→ Required task: Where a line below holds the string "scene", copy that line.

→ Supplied information:
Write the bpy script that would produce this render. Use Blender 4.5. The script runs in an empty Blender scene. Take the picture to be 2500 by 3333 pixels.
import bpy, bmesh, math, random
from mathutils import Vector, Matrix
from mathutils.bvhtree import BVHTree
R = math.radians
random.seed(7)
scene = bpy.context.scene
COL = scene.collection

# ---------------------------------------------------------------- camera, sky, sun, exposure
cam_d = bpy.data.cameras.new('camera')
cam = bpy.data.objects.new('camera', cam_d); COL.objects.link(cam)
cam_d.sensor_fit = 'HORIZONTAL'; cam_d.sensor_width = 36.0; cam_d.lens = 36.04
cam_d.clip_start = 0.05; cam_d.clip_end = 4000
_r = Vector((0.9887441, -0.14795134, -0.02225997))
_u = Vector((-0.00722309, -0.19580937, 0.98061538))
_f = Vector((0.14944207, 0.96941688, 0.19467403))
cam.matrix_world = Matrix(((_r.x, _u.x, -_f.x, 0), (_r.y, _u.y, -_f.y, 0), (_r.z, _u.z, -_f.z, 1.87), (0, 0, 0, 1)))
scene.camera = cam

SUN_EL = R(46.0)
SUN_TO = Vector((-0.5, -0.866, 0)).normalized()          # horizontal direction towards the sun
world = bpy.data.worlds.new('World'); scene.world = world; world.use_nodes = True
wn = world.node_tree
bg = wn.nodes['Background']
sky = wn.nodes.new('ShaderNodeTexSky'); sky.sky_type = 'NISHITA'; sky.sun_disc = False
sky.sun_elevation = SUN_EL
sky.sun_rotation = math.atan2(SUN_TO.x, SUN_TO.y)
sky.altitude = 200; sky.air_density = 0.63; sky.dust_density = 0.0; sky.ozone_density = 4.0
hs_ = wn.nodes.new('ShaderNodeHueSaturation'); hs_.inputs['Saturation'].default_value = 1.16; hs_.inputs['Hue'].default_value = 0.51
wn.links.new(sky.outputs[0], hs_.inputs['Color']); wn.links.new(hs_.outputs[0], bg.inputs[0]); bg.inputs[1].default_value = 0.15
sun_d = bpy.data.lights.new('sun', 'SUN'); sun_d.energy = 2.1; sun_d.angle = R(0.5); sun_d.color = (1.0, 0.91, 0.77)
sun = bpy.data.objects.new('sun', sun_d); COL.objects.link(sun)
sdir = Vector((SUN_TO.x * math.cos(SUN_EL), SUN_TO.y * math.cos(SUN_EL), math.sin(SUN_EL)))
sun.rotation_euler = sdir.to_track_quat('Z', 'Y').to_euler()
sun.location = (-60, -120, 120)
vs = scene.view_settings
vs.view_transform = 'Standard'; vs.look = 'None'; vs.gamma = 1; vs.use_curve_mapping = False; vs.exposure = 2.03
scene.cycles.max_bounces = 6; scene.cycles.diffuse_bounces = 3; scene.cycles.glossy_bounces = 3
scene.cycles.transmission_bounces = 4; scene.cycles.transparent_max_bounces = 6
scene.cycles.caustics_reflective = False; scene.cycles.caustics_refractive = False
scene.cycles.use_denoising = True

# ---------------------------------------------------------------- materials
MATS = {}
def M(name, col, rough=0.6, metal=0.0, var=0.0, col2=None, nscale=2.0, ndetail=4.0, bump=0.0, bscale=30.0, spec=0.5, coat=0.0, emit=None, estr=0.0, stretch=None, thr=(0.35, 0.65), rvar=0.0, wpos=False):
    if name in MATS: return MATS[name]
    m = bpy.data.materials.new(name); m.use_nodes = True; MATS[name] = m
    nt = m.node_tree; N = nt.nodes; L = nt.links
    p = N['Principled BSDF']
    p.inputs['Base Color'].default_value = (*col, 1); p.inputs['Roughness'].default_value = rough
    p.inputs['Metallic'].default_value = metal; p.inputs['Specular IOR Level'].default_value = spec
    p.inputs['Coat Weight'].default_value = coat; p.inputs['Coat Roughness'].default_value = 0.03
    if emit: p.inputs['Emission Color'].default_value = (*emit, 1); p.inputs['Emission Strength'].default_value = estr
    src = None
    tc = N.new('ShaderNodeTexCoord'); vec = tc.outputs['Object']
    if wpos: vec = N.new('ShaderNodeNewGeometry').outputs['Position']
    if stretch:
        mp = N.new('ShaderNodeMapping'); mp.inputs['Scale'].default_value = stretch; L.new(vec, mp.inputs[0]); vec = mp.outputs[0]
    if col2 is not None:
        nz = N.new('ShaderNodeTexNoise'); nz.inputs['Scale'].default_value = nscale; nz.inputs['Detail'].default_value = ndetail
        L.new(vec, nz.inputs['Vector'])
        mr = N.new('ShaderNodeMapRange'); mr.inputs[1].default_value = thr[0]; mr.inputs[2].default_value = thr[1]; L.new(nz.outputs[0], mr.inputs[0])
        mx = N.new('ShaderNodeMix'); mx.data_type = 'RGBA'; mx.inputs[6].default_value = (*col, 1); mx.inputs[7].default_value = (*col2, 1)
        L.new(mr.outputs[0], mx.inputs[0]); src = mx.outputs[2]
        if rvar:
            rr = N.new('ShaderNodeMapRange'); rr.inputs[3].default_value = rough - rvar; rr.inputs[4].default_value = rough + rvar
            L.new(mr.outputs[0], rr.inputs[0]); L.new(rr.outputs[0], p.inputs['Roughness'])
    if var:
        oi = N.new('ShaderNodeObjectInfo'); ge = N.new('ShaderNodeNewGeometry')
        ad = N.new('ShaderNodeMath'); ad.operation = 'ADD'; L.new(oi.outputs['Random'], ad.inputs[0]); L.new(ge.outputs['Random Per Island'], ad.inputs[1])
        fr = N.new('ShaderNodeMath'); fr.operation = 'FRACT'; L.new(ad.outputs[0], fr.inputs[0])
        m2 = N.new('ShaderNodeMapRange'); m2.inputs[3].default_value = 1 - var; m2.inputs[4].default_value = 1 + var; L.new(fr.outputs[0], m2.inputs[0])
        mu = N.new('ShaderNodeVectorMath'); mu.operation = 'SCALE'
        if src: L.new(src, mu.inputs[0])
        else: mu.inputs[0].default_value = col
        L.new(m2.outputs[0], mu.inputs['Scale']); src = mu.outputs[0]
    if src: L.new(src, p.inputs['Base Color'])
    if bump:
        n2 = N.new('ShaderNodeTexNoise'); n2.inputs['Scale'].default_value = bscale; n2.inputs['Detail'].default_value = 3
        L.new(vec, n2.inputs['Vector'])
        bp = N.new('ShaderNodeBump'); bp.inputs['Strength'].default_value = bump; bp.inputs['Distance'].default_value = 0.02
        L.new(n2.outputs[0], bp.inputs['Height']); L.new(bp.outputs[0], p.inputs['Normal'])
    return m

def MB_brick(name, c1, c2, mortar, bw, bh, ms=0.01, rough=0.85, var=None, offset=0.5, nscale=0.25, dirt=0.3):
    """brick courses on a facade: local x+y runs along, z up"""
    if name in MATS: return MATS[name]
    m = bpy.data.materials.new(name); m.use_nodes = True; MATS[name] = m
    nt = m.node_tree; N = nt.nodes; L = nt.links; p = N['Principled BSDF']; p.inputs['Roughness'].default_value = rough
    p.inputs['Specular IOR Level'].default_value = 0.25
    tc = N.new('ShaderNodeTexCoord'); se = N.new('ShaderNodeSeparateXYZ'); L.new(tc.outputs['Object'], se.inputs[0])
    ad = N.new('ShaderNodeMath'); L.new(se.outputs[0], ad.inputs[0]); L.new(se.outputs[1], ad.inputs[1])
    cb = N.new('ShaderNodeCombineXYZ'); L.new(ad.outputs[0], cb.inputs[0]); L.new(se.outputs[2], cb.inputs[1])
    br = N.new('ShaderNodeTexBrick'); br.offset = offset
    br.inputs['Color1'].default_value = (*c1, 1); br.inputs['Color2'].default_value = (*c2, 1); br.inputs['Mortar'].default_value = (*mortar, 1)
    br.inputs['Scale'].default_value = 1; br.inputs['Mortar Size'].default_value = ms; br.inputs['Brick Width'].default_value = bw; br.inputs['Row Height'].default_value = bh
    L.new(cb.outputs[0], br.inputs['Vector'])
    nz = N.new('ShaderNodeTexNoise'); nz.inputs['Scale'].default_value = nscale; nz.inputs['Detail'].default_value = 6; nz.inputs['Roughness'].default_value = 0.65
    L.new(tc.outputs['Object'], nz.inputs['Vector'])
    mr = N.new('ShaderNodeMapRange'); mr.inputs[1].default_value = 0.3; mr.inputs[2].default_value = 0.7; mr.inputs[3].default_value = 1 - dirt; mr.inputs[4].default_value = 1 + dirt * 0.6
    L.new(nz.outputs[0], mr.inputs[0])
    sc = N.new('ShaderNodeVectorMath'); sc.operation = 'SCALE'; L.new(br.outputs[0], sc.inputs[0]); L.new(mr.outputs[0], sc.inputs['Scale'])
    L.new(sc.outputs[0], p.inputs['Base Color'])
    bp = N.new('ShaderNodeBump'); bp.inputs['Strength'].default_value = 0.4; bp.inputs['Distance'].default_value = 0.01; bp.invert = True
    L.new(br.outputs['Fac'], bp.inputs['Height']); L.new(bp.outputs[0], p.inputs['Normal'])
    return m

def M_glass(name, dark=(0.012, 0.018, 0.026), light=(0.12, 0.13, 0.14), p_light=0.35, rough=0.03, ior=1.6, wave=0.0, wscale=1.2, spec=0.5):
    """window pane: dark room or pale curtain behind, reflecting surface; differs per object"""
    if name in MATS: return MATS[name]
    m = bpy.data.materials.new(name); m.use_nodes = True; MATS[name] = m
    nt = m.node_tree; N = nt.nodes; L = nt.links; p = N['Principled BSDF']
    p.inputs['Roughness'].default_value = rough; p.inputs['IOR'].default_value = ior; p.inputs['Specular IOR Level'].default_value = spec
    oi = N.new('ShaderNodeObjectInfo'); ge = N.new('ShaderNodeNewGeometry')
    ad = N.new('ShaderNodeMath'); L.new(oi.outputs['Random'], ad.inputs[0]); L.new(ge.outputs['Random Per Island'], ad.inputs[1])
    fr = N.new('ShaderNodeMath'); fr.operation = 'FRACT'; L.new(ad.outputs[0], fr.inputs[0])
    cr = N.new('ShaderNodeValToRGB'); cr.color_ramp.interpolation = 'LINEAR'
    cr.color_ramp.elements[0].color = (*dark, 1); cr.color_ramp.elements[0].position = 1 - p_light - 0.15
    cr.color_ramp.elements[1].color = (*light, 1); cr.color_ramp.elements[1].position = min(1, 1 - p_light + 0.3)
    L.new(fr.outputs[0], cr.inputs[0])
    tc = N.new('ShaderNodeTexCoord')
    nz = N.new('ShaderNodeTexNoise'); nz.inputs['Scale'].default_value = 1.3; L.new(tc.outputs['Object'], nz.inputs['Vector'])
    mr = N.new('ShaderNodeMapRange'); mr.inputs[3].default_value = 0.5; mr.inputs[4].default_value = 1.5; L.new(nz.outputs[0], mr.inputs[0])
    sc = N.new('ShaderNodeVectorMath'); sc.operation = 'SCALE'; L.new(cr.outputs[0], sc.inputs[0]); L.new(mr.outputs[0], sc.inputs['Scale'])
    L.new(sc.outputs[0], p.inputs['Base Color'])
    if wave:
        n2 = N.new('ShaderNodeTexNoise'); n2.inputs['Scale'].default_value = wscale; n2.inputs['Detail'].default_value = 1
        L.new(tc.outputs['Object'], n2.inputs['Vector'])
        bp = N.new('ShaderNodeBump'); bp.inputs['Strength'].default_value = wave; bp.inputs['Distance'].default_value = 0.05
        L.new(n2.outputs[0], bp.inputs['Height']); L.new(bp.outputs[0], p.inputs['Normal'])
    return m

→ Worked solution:
Write the bpy script that would produce this render. Use Blender 4.5. The script runs in an empty Blender scene. Take the picture to be 2500 by 3333 pixels.
scene = bpy.context.scene
COL = scene.collection
scene.camera = cam
world = bpy.data.worlds.new('World'); scene.world = world; world.use_nodes = True
vs = scene.view_settings
scene.cycles.max_bounces = 6; scene.cycles.diffuse_bounces = 3; scene.cycles.glossy_bounces = 3
scene.cycles.transmission_bounces = 4; scene.cycles.transparent_max_bounces = 6
scene.cycles.caustics_reflective = False; scene.cycles.caustics_refractive = False
scene.cycles.use_denoising = True